The film wastes no time getting to the meat of the story: a successful player in one of Iceland's top soccer teams reveals to the press that he is homosexual. That revelation and how it is done produces the only good laugh. For the remainder of this gay caper, the humor goes flat. (Humor is of course cultural. Maybe in Iceland they find the film funny.) The real underlying comedy is how the main character's homosexuality is the object of virulent reproach while the wife's chronic drunkenness is almost accepted as normal. As can be expected of such light fare, all ends in a positive mood and with a big hurrah for gay pride.
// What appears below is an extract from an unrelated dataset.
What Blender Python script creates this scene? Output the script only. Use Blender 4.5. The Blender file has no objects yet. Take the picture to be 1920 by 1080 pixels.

As 'coming out' movies go this cheap and immensely cheerful Icelandic comedy is as nifty as you could wish. Ottar is his local soccer team's best player when, in the film's opening minutes, he announces to his team mates, his father and his teenage son, not to mention a local journalist there to do a sports story, that he is gay. What follows is a highly entertaining, feel-good movie about being true to yourself and winning, if not all of the people then some of the people, (the right people, presumably), round to your liberal way of thinking.It doesn't shirk away from more serious issues such as homophobia and the effect of coming out has on your wife and family, but as Ottar finds other players to join him when he is ostracized by his own team and eventually form a 'gay team' of their own, they are not interested in gay agitprop but in simply having a good time. This they manage to do despite the almost perpetual rain that seems to plague Iceland, at least when this film was made. Very enjoyable, then. All that's missing is any trace of football.